_Data lines:_
==========
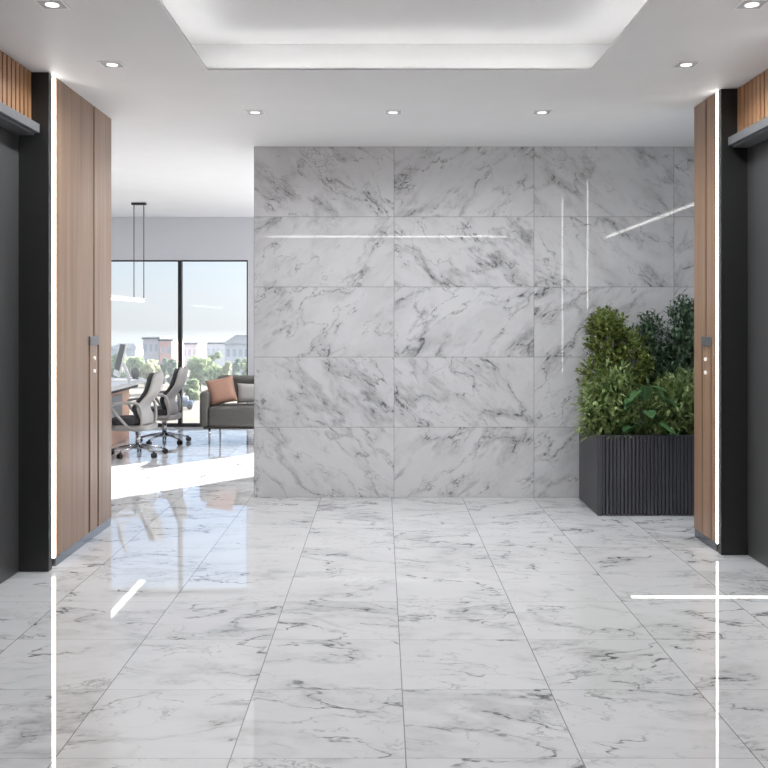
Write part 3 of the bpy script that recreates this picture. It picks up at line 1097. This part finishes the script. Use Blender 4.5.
def at(px, D):
    return (px - 382) * D / 935
def zat(v, D):
    return 1.5 - (v - 322) * D / 935
def building(label, px0, px1, vtop, D, depth, m, nw, nf, roof='flat', name='building'):
    x0, x1 = at(px0, D), at(px1, D)
    zt = zat(vtop, D) - GZ
    t = thing(name, label, 'building', ((x0 + x1) / 2, D, GZ))
    w = (x1 - x0) / 2
    MB().box(-w, w, 0, depth, 0, zt).build('wall', m, t)
    g = MB()
    if roof == 'hip':
        a = [g.bm.verts.new(p) for p in ((-w - .4, -.4, zt), (w + .4, -.4, zt), (w + .4, depth + .4, zt), (-w - .4, depth + .4, zt))]
        c = [g.bm.verts.new(p) for p in ((-w * .5, depth / 2, zt + 1.4), (w * .5, depth / 2, zt + 1.4))]
        g.bm.faces.new((a[0], a[1], c[1], c[0])); g.bm.faces.new((a[1], a[2], c[1]))
        g.bm.faces.new((a[2], a[3], c[0], c[1])); g.bm.faces.new((a[3], a[0], c[0]))
        g.bm.faces.new(a[::-1])
    else:
        g.box(-w - .2, w + .2, -.2, depth + .2, zt, zt + .3)
    g.build('roof', M['broof'], t)
    me = None
    for f in range(nf):
        for i in range(nw):
            ww = 2 * w / nw
            cx = -w + ww * (i + .5)
            cz = zt - 1.6 - f * 2.7
            if cz < 1:
                continue
            if me is None:
                o = MB().box(-ww * .28, ww * .28, -.06, .02, -.65, .65).build('window', M['bwin'], t)
                me = o.data
            else:
                o = bpy.data.objects.new('window', me)
                col.objects.link(o)
                o.parent = t
            o.location = (cx, 0, cz)
    return t
building('grey mauve flat-roofed block left of the salmon one, seen through the left window pane', 143, 159, 339, 170, 9, M['bmauve'], 3, 2)
building('salmon pink block between grey buildings left of the window mullion', 159.5, 172, 341, 168, 10, M['bsalmon'], 2, 2)
building('low pale block just behind the window mullion', 172.2, 197, 344.5, 185, 10, M['bpale'], 5, 2)
building('long pale grey block in the middle of the right window pane', 196, 226, 344, 200, 10, M['bpale'], 6, 2)
building('blue-grey hip-roofed block at the right end of the right window pane', 225, 250, 343.5, 160, 10, M['bblue'], 4, 2, 'hip')
building('distant low blue-grey house at the left edge of the view', 106, 136, 349, 260, 12, M['bblue'], 6, 1, 'hip')

def tree(label, px, vtop, vbase, wpx, m, seed):
    D = 1402.5 * (1.5 - GZ) / 1.5 / (vbase - 322)
    hgt = (vbase - vtop) * D / 935
    r = wpx * D / 935 / 2
    t = thing('tree', label, 'tree', (at(px, D), D, GZ), 0, 'trees outside the window')
    rr = random.Random(seed)
    cz = hgt * .56
    V, F = [], []
    lobes = []
    for k in range(11):
        a = rr.uniform(0, 6.28)
        q_ = rr.uniform(.1, .6)
        lobes.append((Vector((math.cos(a) * r * q_, math.sin(a) * r * q_, cz + rr.uniform(-.34, .36) * hgt)), r * rr.uniform(.3, .5)))
    for k in range(1500):
        c, lr = lobes[k % len(lobes)]
        d = Vector((rr.gauss(0, 1), rr.gauss(0, 1), rr.gauss(0, 1))).normalized()
        p = c + d * lr * rr.uniform(.55, 1.0)
        p.z = max(hgt * .06, min(hgt, p.z))
        u_ = (d + Vector((rr.uniform(-.7, .7), rr.uniform(-.7, .7), rr.uniform(-.7, .7)))).normalized()
        a_ = u_.cross(Vector((0, 0, 1))).normalized() * rr.uniform(.14, .26)
        b_ = u_.cross(a_).normalized() * rr.uniform(.14, .26)
        n_ = len(V)
        V += [tuple(p + a_ + b_), tuple(p - a_ + b_), tuple(p - a_ - b_), tuple(p + a_ - b_)]
        F.append((n_, n_ + 1, n_ + 2, n_ + 3))
    raw('crown', V, F, m, t)
    MB().tube([(0, 0, 0), (0, 0, hgt * .5)], .16, 7, taper=.1).build('trunk', M['trunk'], t)
tree('green tree at the left edge of the view behind the monitor', 116, 351, 388, 26, M['tleaf'], 1)
tree('brownish green tree right of the monitor, below the mauve block', 136, 354, 384, 22, M['tleaf'], 2)
tree('pale yellow-green round tree in front of the mauve block', 151, 361, 387, 30, M['tleaf2'], 3)
tree('narrow dark conifer in front of the salmon block', 164, 357, 384, 8, M['tleaf3'], 4)
tree('dark green tree left of the window mullion', 172, 360, 386, 14, M['tleaf3'], 5)
tree('large round green tree right of the window mullion', 200, 357, 391, 32, M['tleaf'], 6)
tree('small round dark bush standing below the large round tree', 193, 379, 403, 20, M['tleaf'], 7)
tree('tall green tree in the middle of the right pane', 216, 352, 389, 18, M['tleaf'], 8)
tree('light green slender tree beside the tall one in the right pane', 226, 360, 390, 14, M['tleaf2'], 9)
tree('dark tree in front of the hip-roofed block', 237, 358, 382, 12, M['tleaf3'], 10)
tree('green tree at the right edge of the window', 246, 356, 383, 14, M['tleaf'], 12)
# hedge-like far woodland strip
# parked car
D = 108
cx = at(194, D)
car = thing('car', 'dark blue car parked on the pale ground below the small bush', 'car', (cx, D - 6, GZ), R(12))
g = MB().box(-1.1, 1.1, -.85, .85, .3, .9, .2, 3); g.build('body', M['carblue'], car)
g = MB().box(-.65, .6, -.72, .72, .9, 1.4, .2, 3); g.build('cabin', M['bwin'], car)
for x in (-.7, .7):
    for y in (-.8, .8):
        MB().cyl((x, y, .3), .3, .18, 20, 'Y').build('wheel', M['caster'], car)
==========
Exclude every picture and copy the remaining data exactly.

_Task result:_
Write part 3 of the bpy script that recreates this picture. It picks up at line 1097. This part finishes the script. Use Blender 4.5.
def at(px, D):
    return (px - 382) * D / 935
def zat(v, D):
    return 1.5 - (v - 322) * D / 935
def building(label, px0, px1, vtop, D, depth, m, nw, nf, roof='flat', name='building'):
    x0, x1 = at(px0, D), at(px1, D)
    zt = zat(vtop, D) - GZ
    t = thing(name, label, 'building', ((x0 + x1) / 2, D, GZ))
    w = (x1 - x0) / 2
    MB().box(-w, w, 0, depth, 0, zt).build('wall', m, t)
    g = MB()
    if roof == 'hip':
        a = [g.bm.verts.new(p) for p in ((-w - .4, -.4, zt), (w + .4, -.4, zt), (w + .4, depth + .4, zt), (-w - .4, depth + .4, zt))]
        c = [g.bm.verts.new(p) for p in ((-w * .5, depth / 2, zt + 1.4), (w * .5, depth / 2, zt + 1.4))]
        g.bm.faces.new((a[0], a[1], c[1], c[0])); g.bm.faces.new((a[1], a[2], c[1]))
        g.bm.faces.new((a[2], a[3], c[0], c[1])); g.bm.faces.new((a[3], a[0], c[0]))
        g.bm.faces.new(a[::-1])
    else:
        g.box(-w - .2, w + .2, -.2, depth + .2, zt, zt + .3)
    g.build('roof', M['broof'], t)
    me = None
    for f in range(nf):
        for i in range(nw):
            ww = 2 * w / nw
            cx = -w + ww * (i + .5)
            cz = zt - 1.6 - f * 2.7
            if cz < 1:
                continue
            if me is None:
                o = MB().box(-ww * .28, ww * .28, -.06, .02, -.65, .65).build('window', M['bwin'], t)
                me = o.data
            else:
                o = bpy.data.objects.new('window', me)
                col.objects.link(o)
                o.parent = t
            o.location = (cx, 0, cz)
    return t
building('grey mauve flat-roofed block left of the salmon one, seen through the left window pane', 143, 159, 339, 170, 9, M['bmauve'], 3, 2)
building('salmon pink block between grey buildings left of the window mullion', 159.5, 172, 341, 168, 10, M['bsalmon'], 2, 2)
building('low pale block just behind the window mullion', 172.2, 197, 344.5, 185, 10, M['bpale'], 5, 2)
building('long pale grey block in the middle of the right window pane', 196, 226, 344, 200, 10, M['bpale'], 6, 2)
building('blue-grey hip-roofed block at the right end of the right window pane', 225, 250, 343.5, 160, 10, M['bblue'], 4, 2, 'hip')
building('distant low blue-grey house at the left edge of the view', 106, 136, 349, 260, 12, M['bblue'], 6, 1, 'hip')

def tree(label, px, vtop, vbase, wpx, m, seed):
    D = 1402.5 * (1.5 - GZ) / 1.5 / (vbase - 322)
    hgt = (vbase - vtop) * D / 935
    r = wpx * D / 935 / 2
    t = thing('tree', label, 'tree', (at(px, D), D, GZ), 0, 'trees outside the window')
    rr = random.Random(seed)
    cz = hgt * .56
    V, F = [], []
    lobes = []
    for k in range(11):
        a = rr.uniform(0, 6.28)
        q_ = rr.uniform(.1, .6)
        lobes.append((Vector((math.cos(a) * r * q_, math.sin(a) * r * q_, cz + rr.uniform(-.34, .36) * hgt)), r * rr.uniform(.3, .5)))
    for k in range(1500):
        c, lr = lobes[k % len(lobes)]
        d = Vector((rr.gauss(0, 1), rr.gauss(0, 1), rr.gauss(0, 1))).normalized()
        p = c + d * lr * rr.uniform(.55, 1.0)
        p.z = max(hgt * .06, min(hgt, p.z))
        u_ = (d + Vector((rr.uniform(-.7, .7), rr.uniform(-.7, .7), rr.uniform(-.7, .7)))).normalized()
        a_ = u_.cross(Vector((0, 0, 1))).normalized() * rr.uniform(.14, .26)
        b_ = u_.cross(a_).normalized() * rr.uniform(.14, .26)
        n_ = len(V)
        V += [tuple(p + a_ + b_), tuple(p - a_ + b_), tuple(p - a_ - b_), tuple(p + a_ - b_)]
        F.append((n_, n_ + 1, n_ + 2, n_ + 3))
    raw('crown', V, F, m, t)
    MB().tube([(0, 0, 0), (0, 0, hgt * .5)], .16, 7, taper=.1).build('trunk', M['trunk'], t)
tree('green tree at the left edge of the view behind the monitor', 116, 351, 388, 26, M['tleaf'], 1)
tree('brownish green tree right of the monitor, below the mauve block', 136, 354, 384, 22, M['tleaf'], 2)
tree('pale yellow-green round tree in front of the mauve block', 151, 361, 387, 30, M['tleaf2'], 3)
tree('narrow dark conifer in front of the salmon block', 164, 357, 384, 8, M['tleaf3'], 4)
tree('dark green tree left of the window mullion', 172, 360, 386, 14, M['tleaf3'], 5)
tree('large round green tree right of the window mullion', 200, 357, 391, 32, M['tleaf'], 6)
tree('small round dark bush standing below the large round tree', 193, 379, 403, 20, M['tleaf'], 7)
tree('tall green tree in the middle of the right pane', 216, 352, 389, 18, M['tleaf'], 8)
tree('light green slender tree beside the tall one in the right pane', 226, 360, 390, 14, M['tleaf2'], 9)
tree('dark tree in front of the hip-roofed block', 237, 358, 382, 12, M['tleaf3'], 10)
tree('green tree at the right edge of the window', 246, 356, 383, 14, M['tleaf'], 12)
# hedge-like far woodland strip
# parked car
D = 108
cx = at(194, D)
car = thing('car', 'dark blue car parked on the pale ground below the small bush', 'car', (cx, D - 6, GZ), R(12))
g = MB().box(-1.1, 1.1, -.85, .85, .3, .9, .2, 3); g.build('body', M['carblue'], car)
g = MB().box(-.65, .6, -.72, .72, .9, 1.4, .2, 3); g.build('cabin', M['bwin'], car)
for x in (-.7, .7):
    for y in (-.8, .8):
        MB().cyl((x, y, .3), .3, .18, 20, 'Y').build('wheel', M['caster'], car)